Researchers use drones to detect potholes, cracks, and other road damage
Drones are good for more than ferrying burgers to hungry golfers and snapping pics ready-made for social media, as it turns out. They’ve also been proposed for nuclear reactor inspection and used to detect signs of damage on wind turbines. In a newly published paper on the preprint server Arxiv.org (“Real-Time Dense Stereo Embedded in A UAV for Road Inspection“), scientists describe AI that can be embedded in a quadcopter for road inspection.
“The frequent detection of different types of road damage, e.g., cracks and potholes, is a critical task in road maintenance,” the researchers wrote, noting that most inspections are still performed manually. “[M]anual visual inspection [is] not only tedious, time-consuming, and costly, but also dangerous for the personnel. Furthermore, the detection results are always subjective and qualitative because decisions entirely depend on the experience of the personnel … With recent advances in airborne technology, unmanned aerial vehicles (UAVs) equipped with digital cameras provide new opportunities for road inspection.”
The paper’s authors’ framework comprised a stereo vision system — an algorithm that extracted 3D depth information from images — that captured a reference view. Disparities between the reference image and real-time snaps of the road were used to produce a “disparity map,” which was fed into a mathematical function that made the damaged areas easier to spot.

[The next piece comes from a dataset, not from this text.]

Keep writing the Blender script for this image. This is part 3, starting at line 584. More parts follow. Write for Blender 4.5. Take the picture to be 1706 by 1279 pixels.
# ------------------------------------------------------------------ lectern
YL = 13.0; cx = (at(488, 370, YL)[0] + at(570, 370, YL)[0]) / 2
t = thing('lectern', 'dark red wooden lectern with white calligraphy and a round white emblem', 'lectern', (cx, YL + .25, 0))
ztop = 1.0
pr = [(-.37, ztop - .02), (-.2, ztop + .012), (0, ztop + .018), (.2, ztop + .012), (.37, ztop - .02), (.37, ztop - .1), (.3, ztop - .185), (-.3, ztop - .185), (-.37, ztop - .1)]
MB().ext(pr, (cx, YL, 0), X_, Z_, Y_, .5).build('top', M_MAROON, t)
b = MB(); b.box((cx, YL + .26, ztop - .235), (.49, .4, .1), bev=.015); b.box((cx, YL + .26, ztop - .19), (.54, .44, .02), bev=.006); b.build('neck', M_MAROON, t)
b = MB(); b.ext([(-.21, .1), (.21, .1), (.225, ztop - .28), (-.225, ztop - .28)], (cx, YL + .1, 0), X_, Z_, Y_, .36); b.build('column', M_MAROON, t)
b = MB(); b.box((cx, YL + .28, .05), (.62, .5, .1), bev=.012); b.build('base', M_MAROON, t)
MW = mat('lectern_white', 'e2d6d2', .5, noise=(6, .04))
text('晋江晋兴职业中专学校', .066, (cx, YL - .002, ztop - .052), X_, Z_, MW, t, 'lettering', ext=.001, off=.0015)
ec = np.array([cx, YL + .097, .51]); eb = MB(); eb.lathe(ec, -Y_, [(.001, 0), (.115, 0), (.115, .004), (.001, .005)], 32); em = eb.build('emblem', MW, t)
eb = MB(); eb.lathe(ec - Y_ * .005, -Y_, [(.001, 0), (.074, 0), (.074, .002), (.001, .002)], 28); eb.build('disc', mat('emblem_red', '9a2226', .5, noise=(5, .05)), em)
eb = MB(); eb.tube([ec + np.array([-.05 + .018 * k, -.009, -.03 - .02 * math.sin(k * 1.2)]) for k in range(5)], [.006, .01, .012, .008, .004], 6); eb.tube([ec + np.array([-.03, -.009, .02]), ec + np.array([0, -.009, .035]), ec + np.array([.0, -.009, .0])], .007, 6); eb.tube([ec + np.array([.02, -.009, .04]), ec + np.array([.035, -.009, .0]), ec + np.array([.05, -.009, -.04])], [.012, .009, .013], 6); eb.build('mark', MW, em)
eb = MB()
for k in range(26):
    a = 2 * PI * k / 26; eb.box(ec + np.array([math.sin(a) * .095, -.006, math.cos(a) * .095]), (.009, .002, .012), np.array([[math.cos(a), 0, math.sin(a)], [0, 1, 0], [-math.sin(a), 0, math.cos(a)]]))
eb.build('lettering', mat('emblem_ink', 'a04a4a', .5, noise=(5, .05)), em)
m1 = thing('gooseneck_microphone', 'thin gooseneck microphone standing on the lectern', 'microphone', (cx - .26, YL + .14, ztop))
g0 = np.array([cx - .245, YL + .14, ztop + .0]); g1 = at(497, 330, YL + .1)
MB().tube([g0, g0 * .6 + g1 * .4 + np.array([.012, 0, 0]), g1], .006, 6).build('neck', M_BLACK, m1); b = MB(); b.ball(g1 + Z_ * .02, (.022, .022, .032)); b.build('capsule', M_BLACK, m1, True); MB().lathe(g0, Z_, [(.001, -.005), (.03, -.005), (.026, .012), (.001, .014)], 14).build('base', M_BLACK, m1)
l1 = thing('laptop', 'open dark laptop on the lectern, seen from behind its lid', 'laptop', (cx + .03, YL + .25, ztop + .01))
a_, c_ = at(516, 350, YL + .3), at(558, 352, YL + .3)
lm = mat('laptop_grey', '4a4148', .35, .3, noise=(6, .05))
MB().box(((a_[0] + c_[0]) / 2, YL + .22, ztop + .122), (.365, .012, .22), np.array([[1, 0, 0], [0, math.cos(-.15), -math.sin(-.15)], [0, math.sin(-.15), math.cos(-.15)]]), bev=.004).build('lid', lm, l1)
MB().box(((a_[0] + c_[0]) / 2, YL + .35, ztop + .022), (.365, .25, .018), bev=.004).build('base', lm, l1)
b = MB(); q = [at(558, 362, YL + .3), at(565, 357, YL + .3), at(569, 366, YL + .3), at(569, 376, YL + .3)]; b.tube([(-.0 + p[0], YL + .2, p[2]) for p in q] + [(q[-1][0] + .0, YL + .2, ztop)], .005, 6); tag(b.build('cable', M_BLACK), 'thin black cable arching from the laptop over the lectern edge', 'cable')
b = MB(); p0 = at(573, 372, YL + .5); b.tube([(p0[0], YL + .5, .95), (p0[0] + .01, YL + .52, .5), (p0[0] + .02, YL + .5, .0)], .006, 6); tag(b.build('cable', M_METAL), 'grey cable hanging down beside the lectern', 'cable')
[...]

The team used a stereo camera mounted on a DJI Matrice 100 drone to capture road images, which were processed using a PC with an Nvidia Jetson TX2 graphics card. Over the course of several tests, they produced three data sets totaling 11,368 stereo image pairs — an original reference and target image — at 640 x 360 resolution, which they compared to synthesized and real data sets of potholes, cracks, and other road damages to quantify the accuracy.
In the end, the researchers say, the damaged road areas became “highly distinguishable” in the disparity maps. “[T]his can provide new opportunities for UAV-based road damage inspection,” they wrote. “In the future, we plan to use the obtained disparity maps to estimate the flight trajectory of the [drone] and reconstruct the 3D maps using the state-of-the-art simultaneous localization and mapping (SLAM) algorithms.”
With applications like these, it’s no wonder that the commercial drone industry is continuing to grow quickly (albeit from a small base). Companies like AT&T use drones for maintenance inspections and to assist in natural disaster zones, and dozens of local government agencies, like the San Diego Fire Department (SDFD), have begun actively deploying drones as part of the Federal Aviation Administration’s (FAA) unmanned aerial systems integration pilot program. Meanwhile, telepresence drone piloting company Cape and others in the industry have begun to partner with first responders like the Chula Vista Police Department and San Diego Fire Department for field tests.